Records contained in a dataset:
--- --- ---

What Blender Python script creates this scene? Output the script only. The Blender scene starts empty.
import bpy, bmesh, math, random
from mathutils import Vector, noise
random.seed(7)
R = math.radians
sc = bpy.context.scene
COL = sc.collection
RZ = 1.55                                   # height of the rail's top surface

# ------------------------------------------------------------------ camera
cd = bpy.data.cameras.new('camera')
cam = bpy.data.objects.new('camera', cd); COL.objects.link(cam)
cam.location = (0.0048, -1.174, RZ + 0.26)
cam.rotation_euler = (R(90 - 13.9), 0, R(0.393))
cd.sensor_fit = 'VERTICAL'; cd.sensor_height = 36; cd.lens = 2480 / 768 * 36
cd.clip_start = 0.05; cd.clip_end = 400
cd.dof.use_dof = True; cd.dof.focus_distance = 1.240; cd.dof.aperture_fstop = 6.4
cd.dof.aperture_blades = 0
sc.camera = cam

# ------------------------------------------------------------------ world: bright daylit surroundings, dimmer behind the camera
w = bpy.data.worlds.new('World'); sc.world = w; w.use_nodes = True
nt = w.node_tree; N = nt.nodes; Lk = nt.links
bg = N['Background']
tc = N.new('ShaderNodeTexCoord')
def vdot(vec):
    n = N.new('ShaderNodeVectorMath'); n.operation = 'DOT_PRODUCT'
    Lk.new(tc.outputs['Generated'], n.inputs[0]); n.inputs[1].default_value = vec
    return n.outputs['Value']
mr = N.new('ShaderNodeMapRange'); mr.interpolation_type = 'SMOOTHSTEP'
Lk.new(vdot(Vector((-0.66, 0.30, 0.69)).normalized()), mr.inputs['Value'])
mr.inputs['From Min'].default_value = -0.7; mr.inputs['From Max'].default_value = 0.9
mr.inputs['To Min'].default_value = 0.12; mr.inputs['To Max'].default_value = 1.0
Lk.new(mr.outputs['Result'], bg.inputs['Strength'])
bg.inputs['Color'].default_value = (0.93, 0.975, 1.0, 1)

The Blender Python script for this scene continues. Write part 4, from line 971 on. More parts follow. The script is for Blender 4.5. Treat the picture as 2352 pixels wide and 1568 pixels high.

--- --- ---

• [What you will do] The records above must be output exactly, in full.

• [Task response]
What Blender Python script creates this scene? Output the script only. The Blender scene starts empty.
import bpy, bmesh, math, random
from mathutils import Vector, noise
random.seed(7)
R = math.radians
sc = bpy.context.scene
COL = sc.collection
RZ = 1.55                                   # height of the rail's top surface

# ------------------------------------------------------------------ camera
cd = bpy.data.cameras.new('camera')
cam = bpy.data.objects.new('camera', cd); COL.objects.link(cam)
cam.location = (0.0048, -1.174, RZ + 0.26)
cam.rotation_euler = (R(90 - 13.9), 0, R(0.393))
cd.sensor_fit = 'VERTICAL'; cd.sensor_height = 36; cd.lens = 2480 / 768 * 36
cd.clip_start = 0.05; cd.clip_end = 400
cd.dof.use_dof = True; cd.dof.focus_distance = 1.240; cd.dof.aperture_fstop = 6.4
cd.dof.aperture_blades = 0
sc.camera = cam

# ------------------------------------------------------------------ world: bright daylit surroundings, dimmer behind the camera
w = bpy.data.worlds.new('World'); sc.world = w; w.use_nodes = True
nt = w.node_tree; N = nt.nodes; Lk = nt.links
bg = N['Background']
tc = N.new('ShaderNodeTexCoord')
def vdot(vec):
    n = N.new('ShaderNodeVectorMath'); n.operation = 'DOT_PRODUCT'
    Lk.new(tc.outputs['Generated'], n.inputs[0]); n.inputs[1].default_value = vec
    return n.outputs['Value']
mr = N.new('ShaderNodeMapRange'); mr.interpolation_type = 'SMOOTHSTEP'
Lk.new(vdot(Vector((-0.66, 0.30, 0.69)).normalized()), mr.inputs['Value'])
mr.inputs['From Min'].default_value = -0.7; mr.inputs['From Max'].default_value = 0.9
mr.inputs['To Min'].default_value = 0.12; mr.inputs['To Max'].default_value = 1.0
Lk.new(mr.outputs['Result'], bg.inputs['Strength'])
bg.inputs['Color'].default_value = (0.93, 0.975, 1.0, 1)

The Blender Python script for this scene continues. Write part 4, from line 971 on. More parts follow. The script is for Blender 4.5. Treat the picture as 2352 pixels wide and 1568 pixels high.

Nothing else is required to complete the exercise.